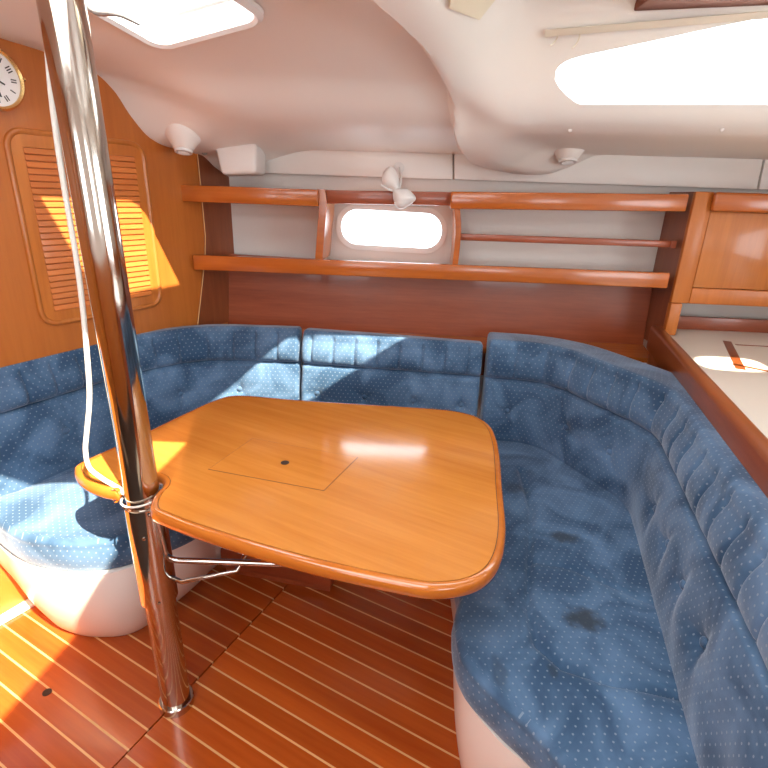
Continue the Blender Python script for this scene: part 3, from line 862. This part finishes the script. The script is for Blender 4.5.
* * *
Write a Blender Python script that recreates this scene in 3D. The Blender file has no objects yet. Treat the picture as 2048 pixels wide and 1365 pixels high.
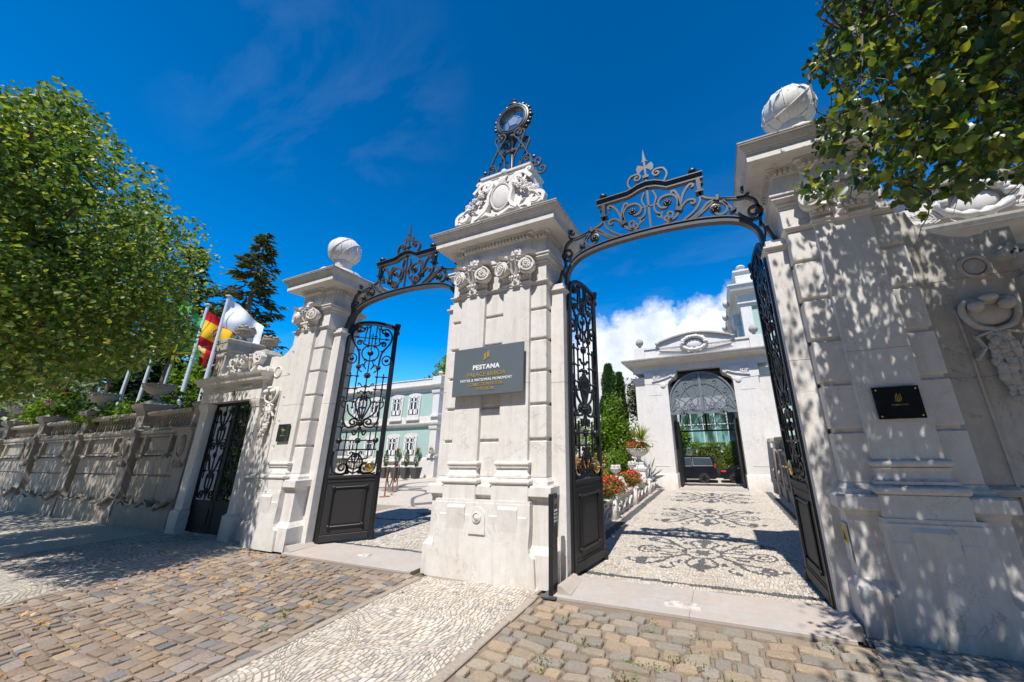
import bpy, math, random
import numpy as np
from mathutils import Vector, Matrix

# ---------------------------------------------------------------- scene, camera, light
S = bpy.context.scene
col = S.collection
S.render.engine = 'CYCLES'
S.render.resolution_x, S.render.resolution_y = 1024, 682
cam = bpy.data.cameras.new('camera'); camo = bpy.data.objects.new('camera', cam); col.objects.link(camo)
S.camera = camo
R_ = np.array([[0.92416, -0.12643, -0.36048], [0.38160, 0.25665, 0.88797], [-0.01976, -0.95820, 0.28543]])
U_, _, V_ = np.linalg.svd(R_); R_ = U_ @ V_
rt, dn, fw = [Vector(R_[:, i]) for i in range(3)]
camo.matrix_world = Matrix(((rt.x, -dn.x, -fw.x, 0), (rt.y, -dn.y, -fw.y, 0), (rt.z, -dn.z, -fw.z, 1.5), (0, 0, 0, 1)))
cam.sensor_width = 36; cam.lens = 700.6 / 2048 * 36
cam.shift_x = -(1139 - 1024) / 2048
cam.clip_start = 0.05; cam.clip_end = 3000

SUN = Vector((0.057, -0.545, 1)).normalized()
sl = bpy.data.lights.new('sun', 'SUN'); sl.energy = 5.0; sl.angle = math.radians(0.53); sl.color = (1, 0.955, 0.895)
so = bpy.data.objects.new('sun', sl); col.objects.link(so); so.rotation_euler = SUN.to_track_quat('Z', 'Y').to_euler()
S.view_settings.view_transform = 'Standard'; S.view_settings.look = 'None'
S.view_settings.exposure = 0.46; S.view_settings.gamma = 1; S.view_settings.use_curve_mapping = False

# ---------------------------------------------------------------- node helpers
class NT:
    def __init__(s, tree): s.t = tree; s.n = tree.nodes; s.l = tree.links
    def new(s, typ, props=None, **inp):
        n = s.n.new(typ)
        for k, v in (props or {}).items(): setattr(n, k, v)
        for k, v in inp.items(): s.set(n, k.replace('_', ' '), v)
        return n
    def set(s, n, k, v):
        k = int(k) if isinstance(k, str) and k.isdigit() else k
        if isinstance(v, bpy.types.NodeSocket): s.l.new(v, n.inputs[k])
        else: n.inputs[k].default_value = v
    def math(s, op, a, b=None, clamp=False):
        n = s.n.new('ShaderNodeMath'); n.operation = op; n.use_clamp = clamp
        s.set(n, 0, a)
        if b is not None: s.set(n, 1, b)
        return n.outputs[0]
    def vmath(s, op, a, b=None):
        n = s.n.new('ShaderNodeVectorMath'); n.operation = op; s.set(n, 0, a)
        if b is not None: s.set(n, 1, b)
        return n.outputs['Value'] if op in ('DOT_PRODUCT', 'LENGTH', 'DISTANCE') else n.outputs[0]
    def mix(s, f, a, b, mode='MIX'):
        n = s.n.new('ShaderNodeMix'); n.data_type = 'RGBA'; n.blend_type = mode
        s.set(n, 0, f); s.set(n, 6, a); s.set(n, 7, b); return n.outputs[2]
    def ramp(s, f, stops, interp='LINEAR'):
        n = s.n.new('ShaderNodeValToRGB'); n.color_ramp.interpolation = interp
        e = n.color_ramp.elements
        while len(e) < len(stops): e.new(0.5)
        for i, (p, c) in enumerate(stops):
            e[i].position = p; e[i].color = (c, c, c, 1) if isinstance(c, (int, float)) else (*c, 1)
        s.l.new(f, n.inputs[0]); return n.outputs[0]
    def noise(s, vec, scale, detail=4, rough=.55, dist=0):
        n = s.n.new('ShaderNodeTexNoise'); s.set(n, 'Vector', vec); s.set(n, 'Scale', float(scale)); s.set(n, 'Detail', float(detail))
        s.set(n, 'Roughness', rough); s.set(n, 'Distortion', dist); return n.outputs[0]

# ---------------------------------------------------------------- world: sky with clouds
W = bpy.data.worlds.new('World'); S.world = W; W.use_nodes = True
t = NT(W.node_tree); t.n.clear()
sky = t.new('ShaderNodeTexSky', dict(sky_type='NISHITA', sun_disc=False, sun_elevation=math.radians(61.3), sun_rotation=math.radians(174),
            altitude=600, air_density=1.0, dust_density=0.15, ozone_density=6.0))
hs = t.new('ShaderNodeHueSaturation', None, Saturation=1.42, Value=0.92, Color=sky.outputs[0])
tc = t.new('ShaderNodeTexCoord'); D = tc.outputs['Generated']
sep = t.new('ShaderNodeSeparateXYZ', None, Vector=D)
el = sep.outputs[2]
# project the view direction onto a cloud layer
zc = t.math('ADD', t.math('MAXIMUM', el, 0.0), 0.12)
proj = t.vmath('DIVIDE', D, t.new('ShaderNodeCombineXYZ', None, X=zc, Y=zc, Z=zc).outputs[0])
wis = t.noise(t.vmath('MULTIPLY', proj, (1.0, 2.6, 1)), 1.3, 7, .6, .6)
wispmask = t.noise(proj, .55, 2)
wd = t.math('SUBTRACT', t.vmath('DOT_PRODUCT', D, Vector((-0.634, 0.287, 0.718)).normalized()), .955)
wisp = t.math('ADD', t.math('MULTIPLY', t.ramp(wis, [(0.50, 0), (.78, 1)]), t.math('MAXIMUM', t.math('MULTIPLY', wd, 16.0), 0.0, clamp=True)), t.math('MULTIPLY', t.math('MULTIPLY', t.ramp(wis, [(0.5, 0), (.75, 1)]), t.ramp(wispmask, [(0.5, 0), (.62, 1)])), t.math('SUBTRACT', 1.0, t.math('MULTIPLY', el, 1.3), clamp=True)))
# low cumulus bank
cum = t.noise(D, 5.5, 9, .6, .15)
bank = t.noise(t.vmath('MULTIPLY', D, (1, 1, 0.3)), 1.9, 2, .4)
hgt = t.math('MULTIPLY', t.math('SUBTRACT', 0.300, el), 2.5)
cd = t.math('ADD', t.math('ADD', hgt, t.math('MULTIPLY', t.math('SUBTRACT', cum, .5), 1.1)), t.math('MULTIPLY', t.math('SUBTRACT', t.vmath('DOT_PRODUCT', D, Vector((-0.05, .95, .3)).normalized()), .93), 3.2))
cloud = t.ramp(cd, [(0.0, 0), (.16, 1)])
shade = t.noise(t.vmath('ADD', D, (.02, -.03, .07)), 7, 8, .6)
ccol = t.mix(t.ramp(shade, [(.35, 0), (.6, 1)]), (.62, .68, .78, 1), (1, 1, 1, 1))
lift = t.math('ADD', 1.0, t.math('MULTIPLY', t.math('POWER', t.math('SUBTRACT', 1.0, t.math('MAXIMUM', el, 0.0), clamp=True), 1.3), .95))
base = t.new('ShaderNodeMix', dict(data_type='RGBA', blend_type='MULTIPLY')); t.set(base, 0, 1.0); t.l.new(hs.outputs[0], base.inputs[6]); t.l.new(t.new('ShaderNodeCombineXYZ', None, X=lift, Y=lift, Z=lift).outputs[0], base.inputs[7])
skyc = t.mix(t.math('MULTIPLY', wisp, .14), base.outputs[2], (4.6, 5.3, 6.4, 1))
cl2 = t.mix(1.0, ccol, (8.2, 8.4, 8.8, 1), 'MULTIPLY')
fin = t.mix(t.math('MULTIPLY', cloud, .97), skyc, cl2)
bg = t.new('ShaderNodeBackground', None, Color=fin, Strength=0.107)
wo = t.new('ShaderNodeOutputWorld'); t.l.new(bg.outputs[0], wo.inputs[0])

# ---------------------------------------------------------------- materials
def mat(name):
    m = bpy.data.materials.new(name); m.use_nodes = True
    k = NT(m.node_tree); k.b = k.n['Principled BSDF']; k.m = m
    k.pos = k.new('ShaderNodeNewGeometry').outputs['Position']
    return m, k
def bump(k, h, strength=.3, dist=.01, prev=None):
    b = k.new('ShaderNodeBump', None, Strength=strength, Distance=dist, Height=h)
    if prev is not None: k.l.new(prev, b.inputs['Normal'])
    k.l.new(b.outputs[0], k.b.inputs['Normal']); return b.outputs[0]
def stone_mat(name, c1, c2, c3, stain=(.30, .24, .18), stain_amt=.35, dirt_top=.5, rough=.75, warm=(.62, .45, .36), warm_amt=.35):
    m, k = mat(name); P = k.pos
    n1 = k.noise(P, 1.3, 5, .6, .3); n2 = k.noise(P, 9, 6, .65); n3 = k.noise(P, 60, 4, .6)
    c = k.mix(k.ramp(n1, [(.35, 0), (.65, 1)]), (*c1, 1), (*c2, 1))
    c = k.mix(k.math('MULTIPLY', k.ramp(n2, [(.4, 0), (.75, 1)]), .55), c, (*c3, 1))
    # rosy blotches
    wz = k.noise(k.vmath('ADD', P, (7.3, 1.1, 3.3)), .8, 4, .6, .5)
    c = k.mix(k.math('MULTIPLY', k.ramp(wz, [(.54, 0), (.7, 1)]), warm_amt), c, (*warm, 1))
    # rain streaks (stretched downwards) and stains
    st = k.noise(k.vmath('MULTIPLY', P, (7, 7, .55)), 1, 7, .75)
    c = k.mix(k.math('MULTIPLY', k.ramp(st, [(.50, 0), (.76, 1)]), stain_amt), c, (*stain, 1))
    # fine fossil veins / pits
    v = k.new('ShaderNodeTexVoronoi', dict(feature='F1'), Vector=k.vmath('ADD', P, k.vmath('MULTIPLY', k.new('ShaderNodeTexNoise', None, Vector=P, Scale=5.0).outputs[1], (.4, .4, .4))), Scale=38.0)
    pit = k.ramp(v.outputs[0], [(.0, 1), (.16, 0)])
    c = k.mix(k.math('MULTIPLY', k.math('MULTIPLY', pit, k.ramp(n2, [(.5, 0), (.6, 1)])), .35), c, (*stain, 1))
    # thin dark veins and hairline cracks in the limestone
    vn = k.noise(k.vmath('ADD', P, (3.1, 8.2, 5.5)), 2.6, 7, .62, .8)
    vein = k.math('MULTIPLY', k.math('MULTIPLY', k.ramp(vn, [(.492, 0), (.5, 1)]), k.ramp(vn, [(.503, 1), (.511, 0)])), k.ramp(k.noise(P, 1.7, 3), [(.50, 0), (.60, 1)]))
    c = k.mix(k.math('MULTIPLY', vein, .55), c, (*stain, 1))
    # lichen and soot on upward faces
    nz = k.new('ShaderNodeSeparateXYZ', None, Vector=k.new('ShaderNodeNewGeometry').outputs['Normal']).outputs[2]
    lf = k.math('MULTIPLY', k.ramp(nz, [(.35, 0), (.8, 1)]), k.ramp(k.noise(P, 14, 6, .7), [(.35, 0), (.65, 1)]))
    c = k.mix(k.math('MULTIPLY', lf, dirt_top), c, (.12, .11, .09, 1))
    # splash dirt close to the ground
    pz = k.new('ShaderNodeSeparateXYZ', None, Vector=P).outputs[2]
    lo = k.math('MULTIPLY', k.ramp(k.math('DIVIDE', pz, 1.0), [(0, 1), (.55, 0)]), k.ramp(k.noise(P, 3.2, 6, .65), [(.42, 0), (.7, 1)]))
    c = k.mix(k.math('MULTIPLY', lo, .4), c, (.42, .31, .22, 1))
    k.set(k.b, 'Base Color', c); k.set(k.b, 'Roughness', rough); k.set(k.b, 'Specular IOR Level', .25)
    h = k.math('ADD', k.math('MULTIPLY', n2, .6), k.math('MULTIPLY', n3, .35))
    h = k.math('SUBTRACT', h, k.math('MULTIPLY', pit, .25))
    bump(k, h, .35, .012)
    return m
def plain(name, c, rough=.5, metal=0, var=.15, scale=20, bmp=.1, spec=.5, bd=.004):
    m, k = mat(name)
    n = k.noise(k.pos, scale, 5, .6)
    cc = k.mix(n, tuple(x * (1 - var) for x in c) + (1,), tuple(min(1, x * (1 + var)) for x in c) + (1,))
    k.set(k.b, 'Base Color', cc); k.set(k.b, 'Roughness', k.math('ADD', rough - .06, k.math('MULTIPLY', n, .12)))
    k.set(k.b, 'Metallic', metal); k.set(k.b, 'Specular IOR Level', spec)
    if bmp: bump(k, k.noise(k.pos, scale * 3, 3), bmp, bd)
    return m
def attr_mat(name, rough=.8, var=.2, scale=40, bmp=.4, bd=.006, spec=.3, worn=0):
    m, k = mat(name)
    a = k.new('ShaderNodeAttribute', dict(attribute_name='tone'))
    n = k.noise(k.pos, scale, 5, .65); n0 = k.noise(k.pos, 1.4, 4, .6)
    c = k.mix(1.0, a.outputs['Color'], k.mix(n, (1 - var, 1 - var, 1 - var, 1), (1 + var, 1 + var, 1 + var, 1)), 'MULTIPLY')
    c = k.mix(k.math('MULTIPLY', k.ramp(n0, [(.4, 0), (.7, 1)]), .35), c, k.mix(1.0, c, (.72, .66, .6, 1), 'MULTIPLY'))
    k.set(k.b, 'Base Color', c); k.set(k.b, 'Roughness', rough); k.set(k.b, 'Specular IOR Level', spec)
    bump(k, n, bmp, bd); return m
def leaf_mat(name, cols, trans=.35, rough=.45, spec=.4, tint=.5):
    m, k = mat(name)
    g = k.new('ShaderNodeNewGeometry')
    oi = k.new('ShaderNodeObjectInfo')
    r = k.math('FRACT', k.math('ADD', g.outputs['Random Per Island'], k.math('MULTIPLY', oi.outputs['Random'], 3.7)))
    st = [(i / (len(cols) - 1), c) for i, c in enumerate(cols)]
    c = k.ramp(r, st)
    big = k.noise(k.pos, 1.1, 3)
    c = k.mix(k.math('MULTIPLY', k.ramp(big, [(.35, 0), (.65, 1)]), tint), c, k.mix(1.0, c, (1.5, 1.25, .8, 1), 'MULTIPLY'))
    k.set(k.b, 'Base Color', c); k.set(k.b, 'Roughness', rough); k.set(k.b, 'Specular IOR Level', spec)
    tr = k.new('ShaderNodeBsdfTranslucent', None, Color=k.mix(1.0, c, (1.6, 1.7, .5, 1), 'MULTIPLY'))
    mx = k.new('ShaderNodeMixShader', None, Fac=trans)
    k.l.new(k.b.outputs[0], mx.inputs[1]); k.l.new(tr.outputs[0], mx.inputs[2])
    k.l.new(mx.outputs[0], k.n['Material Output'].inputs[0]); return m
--
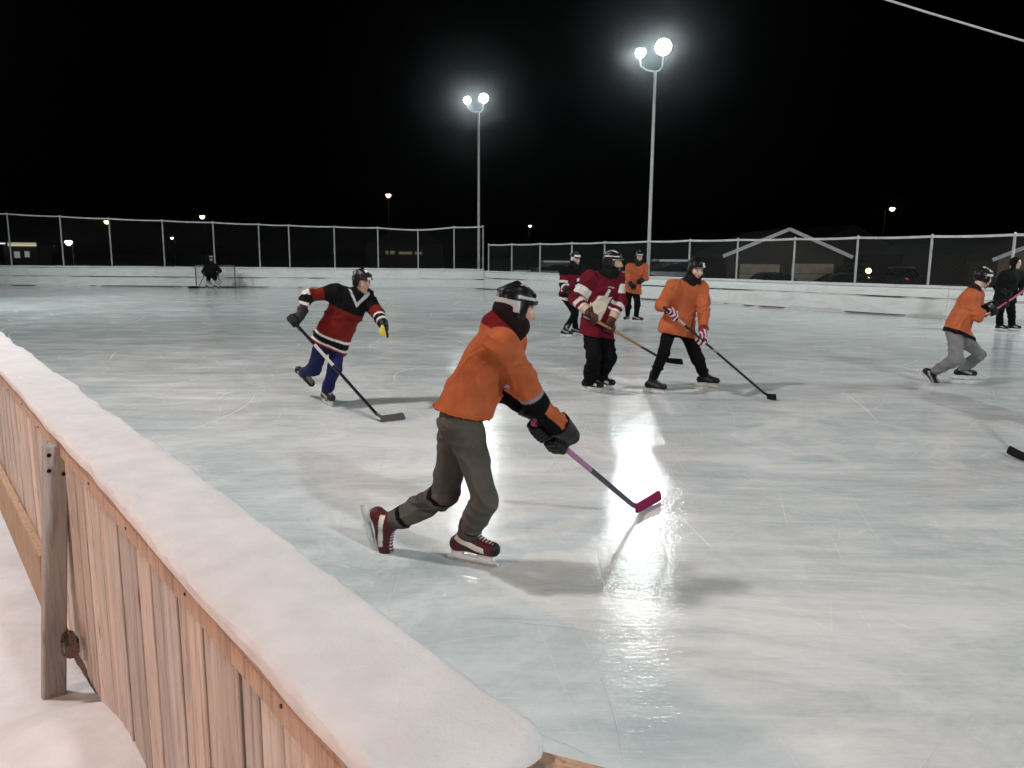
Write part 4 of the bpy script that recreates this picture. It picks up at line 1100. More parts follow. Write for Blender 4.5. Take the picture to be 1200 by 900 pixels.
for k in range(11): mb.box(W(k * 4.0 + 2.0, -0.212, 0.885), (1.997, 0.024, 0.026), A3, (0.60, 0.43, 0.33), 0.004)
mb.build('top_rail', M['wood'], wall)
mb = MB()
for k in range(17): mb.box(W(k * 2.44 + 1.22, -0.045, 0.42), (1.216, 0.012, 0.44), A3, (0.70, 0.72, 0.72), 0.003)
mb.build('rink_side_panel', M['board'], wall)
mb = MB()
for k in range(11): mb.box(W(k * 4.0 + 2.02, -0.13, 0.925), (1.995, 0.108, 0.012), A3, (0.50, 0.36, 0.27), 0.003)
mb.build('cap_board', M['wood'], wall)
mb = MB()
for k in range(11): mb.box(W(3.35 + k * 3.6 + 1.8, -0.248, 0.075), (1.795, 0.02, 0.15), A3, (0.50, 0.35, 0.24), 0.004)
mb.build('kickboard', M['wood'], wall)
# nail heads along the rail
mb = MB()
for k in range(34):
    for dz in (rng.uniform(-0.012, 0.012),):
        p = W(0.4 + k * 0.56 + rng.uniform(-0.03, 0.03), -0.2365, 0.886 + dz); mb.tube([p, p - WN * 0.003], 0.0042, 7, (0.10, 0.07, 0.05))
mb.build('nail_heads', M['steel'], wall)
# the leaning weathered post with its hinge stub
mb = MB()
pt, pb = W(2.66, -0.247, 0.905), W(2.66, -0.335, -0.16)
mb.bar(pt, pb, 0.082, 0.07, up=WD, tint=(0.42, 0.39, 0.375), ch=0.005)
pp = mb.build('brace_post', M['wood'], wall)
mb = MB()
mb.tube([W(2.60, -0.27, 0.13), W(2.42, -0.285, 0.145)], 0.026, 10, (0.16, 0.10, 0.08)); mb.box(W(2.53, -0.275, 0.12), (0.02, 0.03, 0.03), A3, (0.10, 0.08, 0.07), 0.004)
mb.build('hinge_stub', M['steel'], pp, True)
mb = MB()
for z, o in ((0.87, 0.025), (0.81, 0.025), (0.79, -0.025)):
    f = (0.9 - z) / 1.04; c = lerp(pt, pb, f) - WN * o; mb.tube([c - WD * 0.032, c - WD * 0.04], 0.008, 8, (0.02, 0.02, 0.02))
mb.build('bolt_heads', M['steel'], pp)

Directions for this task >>
State how many lines of the material contain the string "from", with no other words.

Expected answer >>
2